C'est en écrivant un autre scénario que Nadège Loiseau a eu, le temps d'une nuit, l'idée de ces trois SDF gagnant au loto. Toutefois, la cinéaste porte en elle depuis longtemps le sujet des sans-abris : "En arrivant à Paris, il y a une vingtaine d’années, j’ai été, comme tout le monde malheureusement, confrontée à la banalité de la situation."
"Ayant vécu quelques années à Charenton, j’ai croisé des SDF qui vivaient dans le bois de Vincennes dans leur campement de fortune. À force de les croiser tous les jours, j’ai fait connaissance avec eux. Ils ont été ma référence pour nourrir les personnages de ce film. Ce film, je le leur dois sûrement, alors que je ne connais même pas leurs prénoms."
Nadège Loiseau a voulu traiter de la précarité en racontant cette histoire d’amitié entre trois marginaux, tout en faisant naître des émotions. Elle précise : "L’aspect humain du film, c’est tout son enjeu. D’autant plus que nous sommes sur le terrain de la comédie. Je trouve important que la comédie s’empare de sujets durs, reliés à notre quotidien, et qu’elle fasse rire malgré la gravité des situations évoquées."
Antoine Bertrand, Côme Levin et Philippe Rebbot avaient déjà tourné sous la direction de Nadège Loiseau dans Le Petit locataire : "Je les aimais tellement que je cherchais un moyen de les retrouver. Et c’est tombé sous le sens. J’ai construit cette histoire pour eux, pour les amener à des endroits où je les savais brillants et demandeurs."
Avec Trois fois rien, Nadège Loiseau dirige un chien au prénom pour le moins singulier puisqu'il s'appelle... Connard ! La cinéaste se remémore : "Les dresseurs ont été épatants. Ils ont suivi le scénario à la lettre. Ce chien est le quatrième personnage du film, et celui-ci était un chien de compète ! Max (son vrai nom) était très précis, et un brin psychorigide ! Car, si à la prise, on ne tournait pas exactement la même chose qu’à la répétition, il s’arrêtait net ! Il ne s’agissait donc pas d’improviser avec lui."
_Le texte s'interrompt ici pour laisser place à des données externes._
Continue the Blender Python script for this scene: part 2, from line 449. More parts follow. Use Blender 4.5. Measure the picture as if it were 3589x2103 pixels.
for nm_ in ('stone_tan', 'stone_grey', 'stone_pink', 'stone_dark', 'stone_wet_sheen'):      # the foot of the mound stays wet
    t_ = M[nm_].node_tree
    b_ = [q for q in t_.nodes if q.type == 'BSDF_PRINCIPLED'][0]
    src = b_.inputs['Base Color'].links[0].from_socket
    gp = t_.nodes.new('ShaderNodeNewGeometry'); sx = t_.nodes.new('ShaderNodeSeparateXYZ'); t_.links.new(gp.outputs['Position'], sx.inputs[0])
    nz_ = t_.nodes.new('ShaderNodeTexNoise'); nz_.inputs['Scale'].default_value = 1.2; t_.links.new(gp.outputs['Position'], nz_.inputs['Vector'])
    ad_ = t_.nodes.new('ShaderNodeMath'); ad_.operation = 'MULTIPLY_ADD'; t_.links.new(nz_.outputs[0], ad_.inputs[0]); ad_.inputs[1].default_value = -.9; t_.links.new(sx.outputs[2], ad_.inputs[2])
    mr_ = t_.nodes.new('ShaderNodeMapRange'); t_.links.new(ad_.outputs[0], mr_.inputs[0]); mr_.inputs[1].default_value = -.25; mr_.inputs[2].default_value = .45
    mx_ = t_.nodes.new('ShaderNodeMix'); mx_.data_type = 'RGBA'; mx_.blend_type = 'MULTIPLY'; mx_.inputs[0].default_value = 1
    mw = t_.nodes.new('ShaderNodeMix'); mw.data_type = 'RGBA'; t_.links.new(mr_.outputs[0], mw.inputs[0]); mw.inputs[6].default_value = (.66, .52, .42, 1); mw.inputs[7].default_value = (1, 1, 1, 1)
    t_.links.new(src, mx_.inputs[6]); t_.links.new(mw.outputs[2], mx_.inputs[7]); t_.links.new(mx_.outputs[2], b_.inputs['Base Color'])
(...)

Concevoir la cabane des personnages de Casquette et Brindille a demandé un gros travail de recherche de la part du chef décorateur Pierre Du Boisberranger. Nadège Loiseau voulait qu’elle soit réaliste et onirique à la fois, car elle a été conçue par Casquette, un individu doté d’un vrai sens poétique. La réalisatrice se rappelle :
"C’était un décor riche, où rien n’était laissé au hasard. Quant à leur appartement, je souhaitais qu’il se situe dans un grand bloc, comme s’ils passaient du plein air à un cube niché au cœur de la société. Cet appartement devait être aussi dépouillé que la cabane était pleine. Casquette passait ainsi de l’accumulation au presque vide."
Après Le Petit locataire qu'elle considère comme un film très ensoleillé, Nadège Loiseau a opté pour une palette plus sobre avec Trois fois rien. "Je ne voulais pas qu’on ait l’impression que mes personnages soient déguisés. Hormis Vénus, qui porte des couleurs flashy, celles du film en général sont plutôt sobres et la teinte dominante tire vers le bleu. Avec ma costumière, Anne-Laure Nicolas, on a pris soin de dessiner des personnages crédibles et pourtant très singuliers. Ce sont des personnages de BD", confie-t-elle.
Guillaume Loiseau, le mari de Nadège Loiseau, a signé la bande originale de Trois fois rien. Leur ligne directrice pour la composition de cette bande-originale était... La fanfare ! La cinéaste développe : "C’est le mot que j’ai transmis à Guillaume, avec quelques musiques que j’avais dans les oreilles en écrivant, pour qu’il ait mes références. Je voulais que ça ait du souffle, du corps et quelque chose de déjanté. Il m’a fait écouter ses morceaux au fur et à mesure de leur création et c’est au montage que j’ai pu ajuster leur adéquation aux images. Dans l’ensemble, il y a peu de musique, mais quand elle jaillit, elle est saillante."